# What is asked
Each line containing the word "Python" should be found and copied.

# Record list
----

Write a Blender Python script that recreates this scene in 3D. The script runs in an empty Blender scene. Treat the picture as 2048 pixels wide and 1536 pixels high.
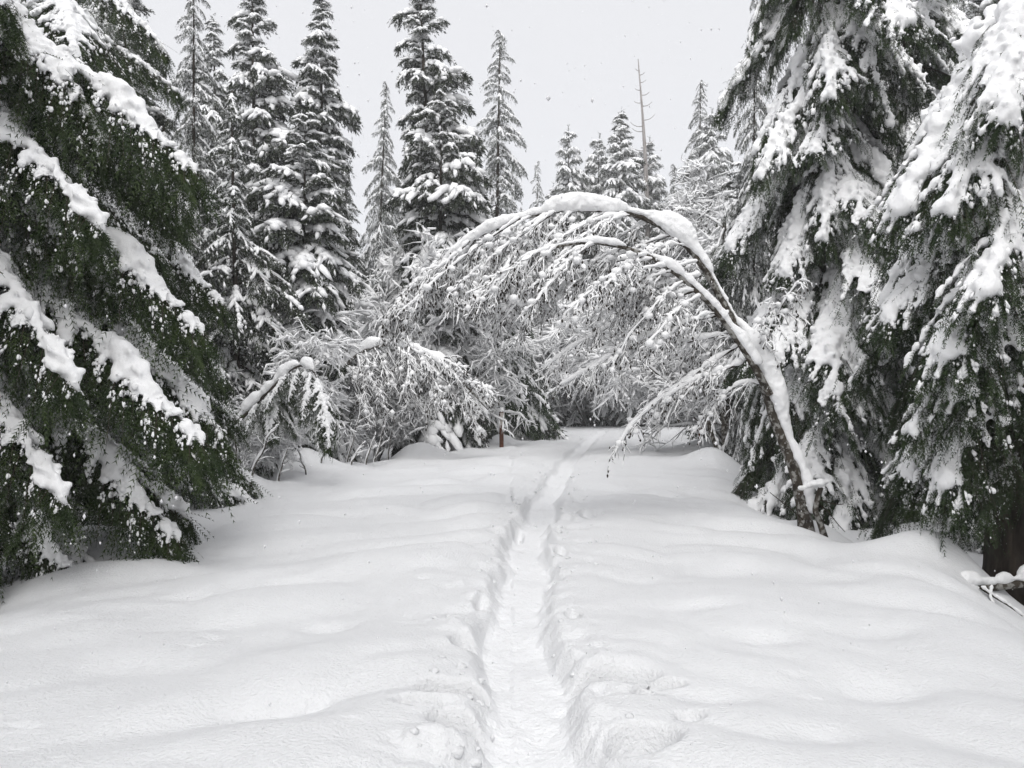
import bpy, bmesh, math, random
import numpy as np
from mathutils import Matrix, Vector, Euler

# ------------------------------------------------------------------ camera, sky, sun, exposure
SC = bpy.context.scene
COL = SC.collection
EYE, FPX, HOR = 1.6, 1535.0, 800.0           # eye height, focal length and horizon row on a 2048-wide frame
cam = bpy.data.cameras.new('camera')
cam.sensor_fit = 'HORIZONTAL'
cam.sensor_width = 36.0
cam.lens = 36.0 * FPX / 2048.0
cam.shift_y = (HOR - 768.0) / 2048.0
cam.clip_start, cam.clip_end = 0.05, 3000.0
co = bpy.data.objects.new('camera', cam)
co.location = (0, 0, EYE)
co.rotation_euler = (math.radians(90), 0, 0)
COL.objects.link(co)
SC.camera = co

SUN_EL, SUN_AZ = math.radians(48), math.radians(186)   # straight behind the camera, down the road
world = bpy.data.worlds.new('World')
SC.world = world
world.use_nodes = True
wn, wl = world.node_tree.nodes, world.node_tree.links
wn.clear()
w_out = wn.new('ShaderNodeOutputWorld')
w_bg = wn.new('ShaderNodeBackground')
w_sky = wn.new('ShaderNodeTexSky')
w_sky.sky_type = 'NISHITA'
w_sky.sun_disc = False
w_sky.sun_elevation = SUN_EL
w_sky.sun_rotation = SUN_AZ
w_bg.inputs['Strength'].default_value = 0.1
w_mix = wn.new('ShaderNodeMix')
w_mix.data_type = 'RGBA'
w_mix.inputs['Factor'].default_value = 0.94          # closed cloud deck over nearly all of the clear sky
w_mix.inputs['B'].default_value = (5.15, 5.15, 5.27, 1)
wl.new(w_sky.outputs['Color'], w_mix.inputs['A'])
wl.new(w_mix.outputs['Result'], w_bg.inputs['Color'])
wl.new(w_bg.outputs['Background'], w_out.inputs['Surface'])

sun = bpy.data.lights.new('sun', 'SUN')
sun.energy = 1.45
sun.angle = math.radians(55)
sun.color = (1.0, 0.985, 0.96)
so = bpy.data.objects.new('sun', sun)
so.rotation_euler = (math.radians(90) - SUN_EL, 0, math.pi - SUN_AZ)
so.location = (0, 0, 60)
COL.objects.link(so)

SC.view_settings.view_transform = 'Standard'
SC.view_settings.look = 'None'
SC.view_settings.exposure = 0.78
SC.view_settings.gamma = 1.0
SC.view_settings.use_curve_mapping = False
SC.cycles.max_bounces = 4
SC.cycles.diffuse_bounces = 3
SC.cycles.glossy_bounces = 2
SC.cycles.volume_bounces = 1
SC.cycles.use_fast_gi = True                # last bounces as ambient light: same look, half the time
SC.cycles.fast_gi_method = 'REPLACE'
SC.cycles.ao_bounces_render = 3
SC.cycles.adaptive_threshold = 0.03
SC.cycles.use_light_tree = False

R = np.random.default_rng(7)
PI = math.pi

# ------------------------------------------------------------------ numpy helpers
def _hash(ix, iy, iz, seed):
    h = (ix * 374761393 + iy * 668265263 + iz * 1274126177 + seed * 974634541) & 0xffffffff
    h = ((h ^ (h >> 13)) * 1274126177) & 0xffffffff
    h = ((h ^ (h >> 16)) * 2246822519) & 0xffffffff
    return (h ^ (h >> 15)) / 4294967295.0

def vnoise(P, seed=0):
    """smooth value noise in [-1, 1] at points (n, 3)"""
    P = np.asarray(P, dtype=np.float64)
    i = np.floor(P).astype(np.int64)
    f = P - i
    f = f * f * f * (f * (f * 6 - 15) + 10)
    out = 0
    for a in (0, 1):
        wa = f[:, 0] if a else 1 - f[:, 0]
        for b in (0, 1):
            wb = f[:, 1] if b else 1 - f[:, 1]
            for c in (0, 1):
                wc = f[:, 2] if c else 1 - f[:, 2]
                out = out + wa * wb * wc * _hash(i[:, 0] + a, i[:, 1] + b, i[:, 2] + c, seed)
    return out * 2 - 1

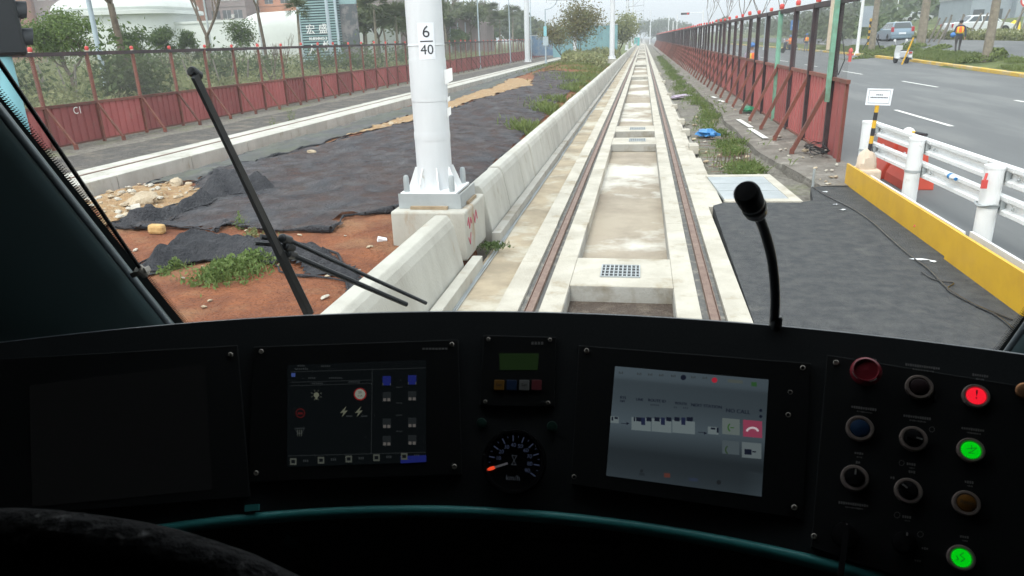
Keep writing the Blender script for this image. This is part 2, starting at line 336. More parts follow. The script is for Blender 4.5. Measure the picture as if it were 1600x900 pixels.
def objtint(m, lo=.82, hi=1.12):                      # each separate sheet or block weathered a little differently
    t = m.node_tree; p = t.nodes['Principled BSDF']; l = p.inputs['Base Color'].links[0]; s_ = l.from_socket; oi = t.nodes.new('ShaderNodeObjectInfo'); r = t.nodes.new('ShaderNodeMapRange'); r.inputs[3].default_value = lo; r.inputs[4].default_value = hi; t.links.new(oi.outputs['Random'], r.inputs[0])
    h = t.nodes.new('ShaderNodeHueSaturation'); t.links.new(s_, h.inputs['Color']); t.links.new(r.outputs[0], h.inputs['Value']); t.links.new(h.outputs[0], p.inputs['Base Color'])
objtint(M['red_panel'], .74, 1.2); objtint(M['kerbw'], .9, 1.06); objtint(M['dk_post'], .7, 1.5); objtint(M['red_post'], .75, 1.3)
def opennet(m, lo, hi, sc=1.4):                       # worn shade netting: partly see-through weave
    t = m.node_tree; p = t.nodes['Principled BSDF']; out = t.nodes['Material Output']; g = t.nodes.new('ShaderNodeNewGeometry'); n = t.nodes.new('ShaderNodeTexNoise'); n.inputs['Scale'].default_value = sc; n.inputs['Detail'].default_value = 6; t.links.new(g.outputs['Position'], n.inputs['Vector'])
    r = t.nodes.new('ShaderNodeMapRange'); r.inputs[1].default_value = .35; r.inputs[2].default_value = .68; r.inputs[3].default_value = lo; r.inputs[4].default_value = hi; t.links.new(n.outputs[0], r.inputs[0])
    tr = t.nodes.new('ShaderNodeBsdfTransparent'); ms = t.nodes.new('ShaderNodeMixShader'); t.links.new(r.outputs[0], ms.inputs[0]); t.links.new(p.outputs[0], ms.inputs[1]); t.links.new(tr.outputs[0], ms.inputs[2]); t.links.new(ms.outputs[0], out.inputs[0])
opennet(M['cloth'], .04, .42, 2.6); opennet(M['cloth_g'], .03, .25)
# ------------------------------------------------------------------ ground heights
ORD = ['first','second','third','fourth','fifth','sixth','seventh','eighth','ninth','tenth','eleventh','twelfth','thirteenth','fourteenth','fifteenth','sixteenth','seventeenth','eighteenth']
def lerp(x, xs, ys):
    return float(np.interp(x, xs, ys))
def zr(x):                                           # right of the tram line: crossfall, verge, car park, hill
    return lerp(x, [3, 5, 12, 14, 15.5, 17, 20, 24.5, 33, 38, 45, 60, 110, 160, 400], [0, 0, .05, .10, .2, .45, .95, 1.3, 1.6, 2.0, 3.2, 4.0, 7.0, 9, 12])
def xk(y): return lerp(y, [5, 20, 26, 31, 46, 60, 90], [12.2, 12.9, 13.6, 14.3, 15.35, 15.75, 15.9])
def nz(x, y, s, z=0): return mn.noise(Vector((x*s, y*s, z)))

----

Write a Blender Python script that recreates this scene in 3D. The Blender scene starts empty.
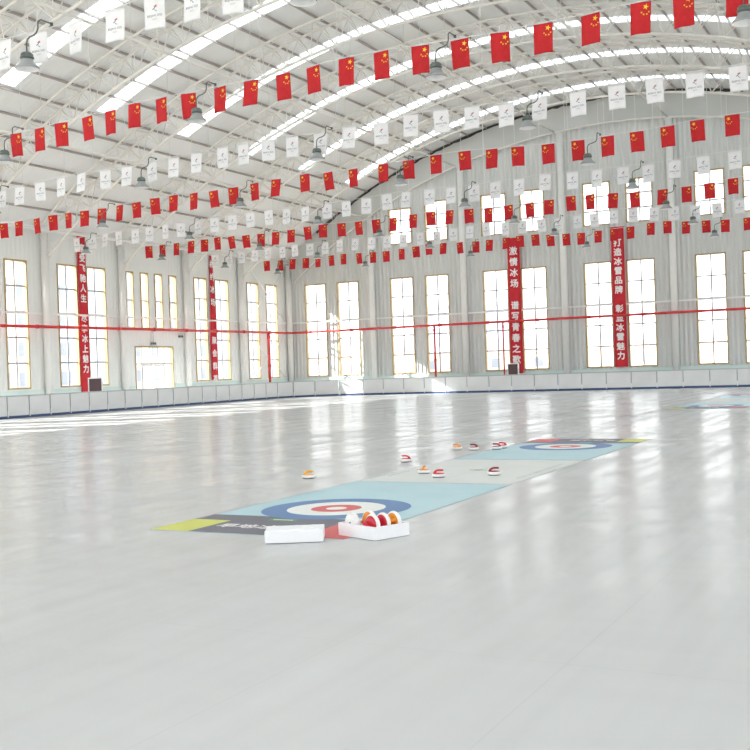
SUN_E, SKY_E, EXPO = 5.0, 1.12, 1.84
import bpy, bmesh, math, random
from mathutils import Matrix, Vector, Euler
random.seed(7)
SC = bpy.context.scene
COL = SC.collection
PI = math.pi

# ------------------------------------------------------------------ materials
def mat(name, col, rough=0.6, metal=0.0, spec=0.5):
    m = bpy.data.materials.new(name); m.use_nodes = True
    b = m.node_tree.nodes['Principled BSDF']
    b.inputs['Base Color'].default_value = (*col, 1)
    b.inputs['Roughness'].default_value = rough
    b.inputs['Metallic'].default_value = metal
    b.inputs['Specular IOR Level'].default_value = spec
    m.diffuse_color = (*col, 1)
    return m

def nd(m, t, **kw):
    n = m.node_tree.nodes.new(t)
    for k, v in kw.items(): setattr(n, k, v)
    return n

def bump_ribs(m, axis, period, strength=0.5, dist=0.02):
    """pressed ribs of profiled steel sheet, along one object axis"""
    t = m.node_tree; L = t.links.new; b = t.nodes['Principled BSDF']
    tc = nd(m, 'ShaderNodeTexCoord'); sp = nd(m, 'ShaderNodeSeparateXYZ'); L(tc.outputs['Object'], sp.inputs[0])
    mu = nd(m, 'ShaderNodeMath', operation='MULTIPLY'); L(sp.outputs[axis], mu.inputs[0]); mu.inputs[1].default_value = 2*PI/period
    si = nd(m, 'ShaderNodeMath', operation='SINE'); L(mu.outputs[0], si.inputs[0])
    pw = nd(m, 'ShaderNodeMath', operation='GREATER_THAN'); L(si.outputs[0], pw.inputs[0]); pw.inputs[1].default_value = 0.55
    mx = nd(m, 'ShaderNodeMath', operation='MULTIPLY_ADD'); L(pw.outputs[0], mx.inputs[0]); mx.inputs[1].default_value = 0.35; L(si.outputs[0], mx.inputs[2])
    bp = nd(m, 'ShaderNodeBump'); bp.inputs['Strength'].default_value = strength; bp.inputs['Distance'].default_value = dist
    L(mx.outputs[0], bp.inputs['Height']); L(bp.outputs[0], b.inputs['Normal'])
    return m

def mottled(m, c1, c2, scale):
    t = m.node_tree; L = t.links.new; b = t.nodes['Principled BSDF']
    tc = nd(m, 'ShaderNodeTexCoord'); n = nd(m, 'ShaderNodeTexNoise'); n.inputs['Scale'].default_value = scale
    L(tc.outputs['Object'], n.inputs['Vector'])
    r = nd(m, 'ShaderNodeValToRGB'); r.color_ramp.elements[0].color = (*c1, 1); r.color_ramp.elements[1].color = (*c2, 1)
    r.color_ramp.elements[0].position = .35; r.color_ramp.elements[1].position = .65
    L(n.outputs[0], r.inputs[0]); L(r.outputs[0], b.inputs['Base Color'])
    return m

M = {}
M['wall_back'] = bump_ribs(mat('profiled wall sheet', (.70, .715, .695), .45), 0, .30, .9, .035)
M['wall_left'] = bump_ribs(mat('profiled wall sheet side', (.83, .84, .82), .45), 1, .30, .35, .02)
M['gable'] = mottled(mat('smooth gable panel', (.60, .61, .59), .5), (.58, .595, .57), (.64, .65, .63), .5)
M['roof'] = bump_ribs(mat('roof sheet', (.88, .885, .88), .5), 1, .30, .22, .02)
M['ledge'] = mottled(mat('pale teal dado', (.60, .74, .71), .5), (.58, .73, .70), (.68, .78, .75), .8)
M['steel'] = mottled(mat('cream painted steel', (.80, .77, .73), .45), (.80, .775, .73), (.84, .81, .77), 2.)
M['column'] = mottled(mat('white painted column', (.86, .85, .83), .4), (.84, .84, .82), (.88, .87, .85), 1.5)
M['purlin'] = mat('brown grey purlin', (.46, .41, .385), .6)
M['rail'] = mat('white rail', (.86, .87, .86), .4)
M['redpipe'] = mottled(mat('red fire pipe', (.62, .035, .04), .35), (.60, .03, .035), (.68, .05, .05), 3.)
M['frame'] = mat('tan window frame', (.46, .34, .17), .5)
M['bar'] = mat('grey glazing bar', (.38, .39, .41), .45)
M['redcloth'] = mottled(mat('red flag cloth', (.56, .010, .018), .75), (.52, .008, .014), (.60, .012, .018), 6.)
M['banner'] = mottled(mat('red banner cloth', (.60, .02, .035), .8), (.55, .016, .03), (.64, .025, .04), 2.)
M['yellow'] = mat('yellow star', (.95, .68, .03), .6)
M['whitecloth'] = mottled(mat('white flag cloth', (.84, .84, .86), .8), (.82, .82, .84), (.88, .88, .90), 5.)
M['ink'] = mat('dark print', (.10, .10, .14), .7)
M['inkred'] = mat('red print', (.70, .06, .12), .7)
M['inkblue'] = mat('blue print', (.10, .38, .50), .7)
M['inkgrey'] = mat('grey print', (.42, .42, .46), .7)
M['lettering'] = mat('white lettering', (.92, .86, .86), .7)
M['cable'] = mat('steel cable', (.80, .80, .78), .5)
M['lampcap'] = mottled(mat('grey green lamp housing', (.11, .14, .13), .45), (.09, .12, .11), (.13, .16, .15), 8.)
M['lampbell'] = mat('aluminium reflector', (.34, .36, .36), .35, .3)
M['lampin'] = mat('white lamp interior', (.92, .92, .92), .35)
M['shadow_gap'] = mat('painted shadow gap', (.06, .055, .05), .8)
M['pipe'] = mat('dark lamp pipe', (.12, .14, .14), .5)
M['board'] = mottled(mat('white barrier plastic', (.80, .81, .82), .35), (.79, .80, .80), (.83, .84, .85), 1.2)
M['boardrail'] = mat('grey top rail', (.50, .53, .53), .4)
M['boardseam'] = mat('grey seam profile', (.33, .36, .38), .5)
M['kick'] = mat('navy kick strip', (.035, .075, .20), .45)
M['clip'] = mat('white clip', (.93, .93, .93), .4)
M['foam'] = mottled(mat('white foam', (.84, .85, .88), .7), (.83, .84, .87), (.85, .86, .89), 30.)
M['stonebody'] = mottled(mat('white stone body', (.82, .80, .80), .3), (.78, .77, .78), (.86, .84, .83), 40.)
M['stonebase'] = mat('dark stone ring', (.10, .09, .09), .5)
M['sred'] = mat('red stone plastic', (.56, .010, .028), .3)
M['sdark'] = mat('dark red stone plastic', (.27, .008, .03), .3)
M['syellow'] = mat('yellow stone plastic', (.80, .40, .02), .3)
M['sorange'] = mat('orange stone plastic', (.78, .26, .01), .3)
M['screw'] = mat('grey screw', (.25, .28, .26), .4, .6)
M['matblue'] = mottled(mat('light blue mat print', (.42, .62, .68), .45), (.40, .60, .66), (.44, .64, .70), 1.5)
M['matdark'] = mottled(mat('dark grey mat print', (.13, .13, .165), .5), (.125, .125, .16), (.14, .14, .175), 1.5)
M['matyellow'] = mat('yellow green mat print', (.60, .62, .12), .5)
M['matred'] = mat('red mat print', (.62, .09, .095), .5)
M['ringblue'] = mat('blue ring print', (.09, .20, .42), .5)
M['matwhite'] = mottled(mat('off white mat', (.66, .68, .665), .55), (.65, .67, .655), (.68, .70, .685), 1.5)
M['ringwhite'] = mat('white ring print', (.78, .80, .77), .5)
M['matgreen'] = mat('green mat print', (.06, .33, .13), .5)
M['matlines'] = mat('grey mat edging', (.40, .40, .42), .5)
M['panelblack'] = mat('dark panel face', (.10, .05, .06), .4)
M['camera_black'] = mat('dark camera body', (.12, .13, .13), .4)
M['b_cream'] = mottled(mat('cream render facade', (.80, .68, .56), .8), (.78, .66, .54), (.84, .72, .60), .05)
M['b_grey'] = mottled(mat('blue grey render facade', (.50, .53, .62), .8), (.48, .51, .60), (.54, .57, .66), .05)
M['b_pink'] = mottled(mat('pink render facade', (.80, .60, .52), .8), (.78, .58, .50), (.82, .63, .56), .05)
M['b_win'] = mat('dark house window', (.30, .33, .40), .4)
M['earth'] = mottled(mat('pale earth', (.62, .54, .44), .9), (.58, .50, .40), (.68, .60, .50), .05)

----

# Solution to the problem
Write a Blender Python script that recreates this scene in 3D. The script runs in an empty Blender scene. Treat the picture as 2048 pixels wide and 1536 pixels high.
Write a Blender Python script that recreates this scene in 3D. The Blender scene starts empty.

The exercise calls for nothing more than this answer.